Sebanyak 13 perusahaan pemilik kontrak karya di era Orde Baru mendapat pengembalian dari negara. Melalui UU Nomor 19 Tahun 2004 tentang Penetapan Perppu Nomor 1 Tahun 2004 tentang Kehutanan, GAG dan 12 perusahaan lain dibawah kepemimpinan Megawati melanjutkan kontrak karya yang sudah dipegang.
Di sisi lain, struktur kepemilikan saham PT GAG awalnya terdiri dari Asia Pacific Nickel Pty. Ltd. (APN Pty. Ltd) sebesar 75 persen dan sebagiannya dipegang Antam.

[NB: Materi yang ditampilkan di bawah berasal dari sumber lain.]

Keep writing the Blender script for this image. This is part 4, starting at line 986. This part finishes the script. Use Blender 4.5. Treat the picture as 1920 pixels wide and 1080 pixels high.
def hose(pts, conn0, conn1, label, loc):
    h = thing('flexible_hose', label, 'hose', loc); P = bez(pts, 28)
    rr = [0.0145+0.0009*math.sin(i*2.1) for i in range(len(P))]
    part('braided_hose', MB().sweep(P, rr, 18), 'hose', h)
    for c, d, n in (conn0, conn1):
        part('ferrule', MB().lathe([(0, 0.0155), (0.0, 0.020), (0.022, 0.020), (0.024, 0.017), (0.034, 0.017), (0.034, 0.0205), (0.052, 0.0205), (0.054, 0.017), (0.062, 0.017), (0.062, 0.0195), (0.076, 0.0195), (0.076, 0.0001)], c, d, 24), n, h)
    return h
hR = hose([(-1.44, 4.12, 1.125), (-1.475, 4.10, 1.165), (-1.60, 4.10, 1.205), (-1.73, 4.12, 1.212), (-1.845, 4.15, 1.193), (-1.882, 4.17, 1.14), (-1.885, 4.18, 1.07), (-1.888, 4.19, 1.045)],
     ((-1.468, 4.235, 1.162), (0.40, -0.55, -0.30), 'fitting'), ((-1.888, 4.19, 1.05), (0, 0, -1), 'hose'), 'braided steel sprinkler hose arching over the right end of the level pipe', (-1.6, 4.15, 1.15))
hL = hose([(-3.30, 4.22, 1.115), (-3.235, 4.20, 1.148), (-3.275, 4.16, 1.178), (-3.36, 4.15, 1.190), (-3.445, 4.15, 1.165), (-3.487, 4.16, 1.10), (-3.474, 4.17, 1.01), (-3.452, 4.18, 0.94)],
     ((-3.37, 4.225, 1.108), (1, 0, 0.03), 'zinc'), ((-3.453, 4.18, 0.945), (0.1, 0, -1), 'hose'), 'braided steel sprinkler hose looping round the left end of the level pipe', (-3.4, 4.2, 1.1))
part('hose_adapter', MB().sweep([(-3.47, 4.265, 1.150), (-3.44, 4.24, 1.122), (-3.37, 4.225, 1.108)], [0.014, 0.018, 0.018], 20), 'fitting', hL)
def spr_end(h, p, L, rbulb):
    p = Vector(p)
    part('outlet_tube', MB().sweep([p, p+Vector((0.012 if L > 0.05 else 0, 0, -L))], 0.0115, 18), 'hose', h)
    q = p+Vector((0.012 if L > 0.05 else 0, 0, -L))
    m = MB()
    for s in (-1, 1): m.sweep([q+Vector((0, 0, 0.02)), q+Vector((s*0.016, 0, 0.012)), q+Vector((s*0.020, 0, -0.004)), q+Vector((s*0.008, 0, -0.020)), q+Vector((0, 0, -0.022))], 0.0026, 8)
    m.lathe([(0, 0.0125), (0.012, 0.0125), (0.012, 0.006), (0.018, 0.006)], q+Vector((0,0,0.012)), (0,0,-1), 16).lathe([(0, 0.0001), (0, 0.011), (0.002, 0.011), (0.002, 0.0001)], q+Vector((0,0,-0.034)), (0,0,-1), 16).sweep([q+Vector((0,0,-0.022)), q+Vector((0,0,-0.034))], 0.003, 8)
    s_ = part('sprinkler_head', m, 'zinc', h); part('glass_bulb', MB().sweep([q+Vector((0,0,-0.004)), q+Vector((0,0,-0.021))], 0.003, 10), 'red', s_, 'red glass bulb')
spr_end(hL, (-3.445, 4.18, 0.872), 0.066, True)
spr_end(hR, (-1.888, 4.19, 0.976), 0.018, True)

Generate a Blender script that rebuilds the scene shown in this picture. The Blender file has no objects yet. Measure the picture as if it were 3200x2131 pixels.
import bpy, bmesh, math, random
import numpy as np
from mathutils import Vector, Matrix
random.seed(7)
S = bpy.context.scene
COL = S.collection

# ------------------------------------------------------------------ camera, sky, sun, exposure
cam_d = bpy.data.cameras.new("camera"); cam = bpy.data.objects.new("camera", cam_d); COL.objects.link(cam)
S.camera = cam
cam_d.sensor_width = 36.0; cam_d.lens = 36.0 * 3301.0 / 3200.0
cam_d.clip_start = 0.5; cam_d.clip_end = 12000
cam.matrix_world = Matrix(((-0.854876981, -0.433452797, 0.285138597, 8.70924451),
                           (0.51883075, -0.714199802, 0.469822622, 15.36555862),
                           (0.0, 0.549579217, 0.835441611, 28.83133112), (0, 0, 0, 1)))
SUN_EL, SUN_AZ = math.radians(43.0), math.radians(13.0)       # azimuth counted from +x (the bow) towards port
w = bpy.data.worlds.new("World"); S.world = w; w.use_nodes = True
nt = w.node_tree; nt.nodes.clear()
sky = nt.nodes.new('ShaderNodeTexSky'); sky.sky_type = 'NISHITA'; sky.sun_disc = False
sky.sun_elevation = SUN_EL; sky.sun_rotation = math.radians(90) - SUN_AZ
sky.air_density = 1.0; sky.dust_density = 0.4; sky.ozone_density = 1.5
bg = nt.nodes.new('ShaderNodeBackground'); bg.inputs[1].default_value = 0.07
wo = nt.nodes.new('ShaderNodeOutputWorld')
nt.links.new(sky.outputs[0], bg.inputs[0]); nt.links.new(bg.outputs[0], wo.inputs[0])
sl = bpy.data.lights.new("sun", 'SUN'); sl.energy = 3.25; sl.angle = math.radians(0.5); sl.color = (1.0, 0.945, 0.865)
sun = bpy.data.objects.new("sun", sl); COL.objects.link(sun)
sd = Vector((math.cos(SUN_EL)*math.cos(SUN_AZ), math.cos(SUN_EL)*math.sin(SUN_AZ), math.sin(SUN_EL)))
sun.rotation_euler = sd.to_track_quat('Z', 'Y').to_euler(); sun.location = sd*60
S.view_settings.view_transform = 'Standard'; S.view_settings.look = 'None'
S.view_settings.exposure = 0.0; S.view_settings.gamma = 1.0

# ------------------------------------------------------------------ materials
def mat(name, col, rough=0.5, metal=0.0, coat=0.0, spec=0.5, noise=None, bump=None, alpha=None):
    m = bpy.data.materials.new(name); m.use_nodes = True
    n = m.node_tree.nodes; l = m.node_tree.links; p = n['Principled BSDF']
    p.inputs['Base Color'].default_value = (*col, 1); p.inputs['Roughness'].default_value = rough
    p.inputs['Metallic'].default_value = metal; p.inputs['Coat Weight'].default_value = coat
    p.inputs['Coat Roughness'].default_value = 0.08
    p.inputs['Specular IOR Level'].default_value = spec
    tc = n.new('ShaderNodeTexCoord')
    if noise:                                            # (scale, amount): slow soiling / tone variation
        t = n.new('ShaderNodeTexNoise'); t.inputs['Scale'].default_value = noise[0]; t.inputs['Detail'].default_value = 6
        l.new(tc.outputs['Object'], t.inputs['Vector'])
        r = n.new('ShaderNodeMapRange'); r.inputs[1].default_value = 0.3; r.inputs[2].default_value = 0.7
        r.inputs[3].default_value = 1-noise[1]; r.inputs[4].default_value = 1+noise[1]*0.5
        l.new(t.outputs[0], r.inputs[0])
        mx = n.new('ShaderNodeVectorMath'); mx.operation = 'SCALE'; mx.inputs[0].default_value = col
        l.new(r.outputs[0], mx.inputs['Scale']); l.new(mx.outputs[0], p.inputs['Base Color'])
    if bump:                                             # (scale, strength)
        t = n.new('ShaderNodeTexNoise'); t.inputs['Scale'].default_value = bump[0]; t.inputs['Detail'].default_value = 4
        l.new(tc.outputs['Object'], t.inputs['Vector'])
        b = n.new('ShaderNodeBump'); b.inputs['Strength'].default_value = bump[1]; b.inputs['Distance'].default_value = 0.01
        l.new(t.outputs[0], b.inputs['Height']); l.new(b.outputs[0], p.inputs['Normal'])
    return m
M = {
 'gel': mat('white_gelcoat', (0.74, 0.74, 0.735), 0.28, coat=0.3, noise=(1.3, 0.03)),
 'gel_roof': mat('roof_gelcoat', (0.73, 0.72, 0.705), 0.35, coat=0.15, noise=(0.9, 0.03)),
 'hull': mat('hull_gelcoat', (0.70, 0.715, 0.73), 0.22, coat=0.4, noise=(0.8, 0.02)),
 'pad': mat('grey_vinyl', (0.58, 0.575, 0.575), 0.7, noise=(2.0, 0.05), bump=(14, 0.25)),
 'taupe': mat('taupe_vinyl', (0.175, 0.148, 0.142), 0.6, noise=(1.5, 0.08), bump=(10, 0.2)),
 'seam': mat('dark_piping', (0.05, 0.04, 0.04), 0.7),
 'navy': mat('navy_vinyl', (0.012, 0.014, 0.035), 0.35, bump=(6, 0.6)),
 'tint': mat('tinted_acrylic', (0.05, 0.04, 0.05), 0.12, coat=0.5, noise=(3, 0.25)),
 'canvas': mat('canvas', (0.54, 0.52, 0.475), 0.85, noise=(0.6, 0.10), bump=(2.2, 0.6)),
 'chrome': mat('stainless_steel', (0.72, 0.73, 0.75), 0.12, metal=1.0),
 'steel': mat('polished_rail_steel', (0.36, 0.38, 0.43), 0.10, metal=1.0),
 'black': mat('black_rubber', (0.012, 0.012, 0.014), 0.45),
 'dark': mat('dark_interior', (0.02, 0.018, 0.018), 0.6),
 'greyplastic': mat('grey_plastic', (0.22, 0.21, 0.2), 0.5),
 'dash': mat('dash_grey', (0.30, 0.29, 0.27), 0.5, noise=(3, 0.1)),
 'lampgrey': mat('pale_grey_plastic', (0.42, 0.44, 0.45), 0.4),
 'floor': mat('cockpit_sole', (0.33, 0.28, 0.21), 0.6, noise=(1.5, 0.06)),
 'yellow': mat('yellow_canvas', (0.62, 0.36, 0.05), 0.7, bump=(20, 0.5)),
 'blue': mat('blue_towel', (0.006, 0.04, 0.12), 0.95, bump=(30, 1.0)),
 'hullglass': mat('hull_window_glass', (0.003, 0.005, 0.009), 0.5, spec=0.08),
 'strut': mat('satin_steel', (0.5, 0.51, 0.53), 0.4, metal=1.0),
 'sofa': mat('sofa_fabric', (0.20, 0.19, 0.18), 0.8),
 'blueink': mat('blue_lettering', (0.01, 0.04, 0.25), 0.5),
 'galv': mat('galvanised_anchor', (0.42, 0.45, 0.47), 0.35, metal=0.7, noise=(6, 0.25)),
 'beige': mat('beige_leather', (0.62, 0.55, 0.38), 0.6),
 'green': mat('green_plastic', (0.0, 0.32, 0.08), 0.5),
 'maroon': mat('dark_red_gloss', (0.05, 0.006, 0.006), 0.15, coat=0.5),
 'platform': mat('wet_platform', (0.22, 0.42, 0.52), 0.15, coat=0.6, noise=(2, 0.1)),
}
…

Antam lalu mengakuisisi seluruh saham tersebut pada tahun 2008 sehingga kendali penuh PT GAG Nikel berada di tangan perusahaan pelat merah.
Sementara, izin usaha pertambangan (IUP) di Pulau Gag itu terbit pada tahun 2017 dan mulai beroperasi setahun kemudian, yakni pada periode pertama Presiden ke-7 Joko Widodo (Jokowi). Analisis mengenai dampak lingkungan (AMDAL) juga sudah dimiliki perusahaan tersebut.
“Saat izin usaha pertambangan dikeluarkan, saya masih Ketua Umum HIPMI Indonesia dan belum masuk di Kabinet (Kabinet Kerja 2014-2019),” ujar Bahlil.
Diberitakan sebelumnya, Kementerian Lingkungan Hidup (KLH) bersama Badan Pengendalian Lingkungan Hidup (BPLH) telah melakukan penyegelan terhadap empat tambang nikel yang beroperasi di wilayah Raja Ampat, Papua Barat. Langkah ini diambil sebagai tindak lanjut atas temuan pelanggaran yang berpotensi merusak lingkungan.
Empat perusahaan yang disegel antara lain PT Gag Nikel, PT Kawei Sejahtera Mining, PT Anugerah Surya Pratama, dan PT Mulia Raymond Perkasa. Meski seluruh perusahaan telah memiliki Izin Usaha Pertambangan (IUP), hanya tiga yang tercatat mengantongi Persetujuan Penggunaan Kawasan Hutan (PPKH), yakni PT ASP, PT GN, dan PT KSM.
“PT ASP, perusahaan Penanaman Modal Asing asal Tiongkok melakukan aktivitas tambang di Pulau Manuran seluas kurang lebih 746 hektare,” ujar Menteri Lingkungan Hidup/Kepala BPLH, Hanif Faisol Nurofiq, dalam keterangannya, dlansir Antara, Sabtu 7 Juni 2025.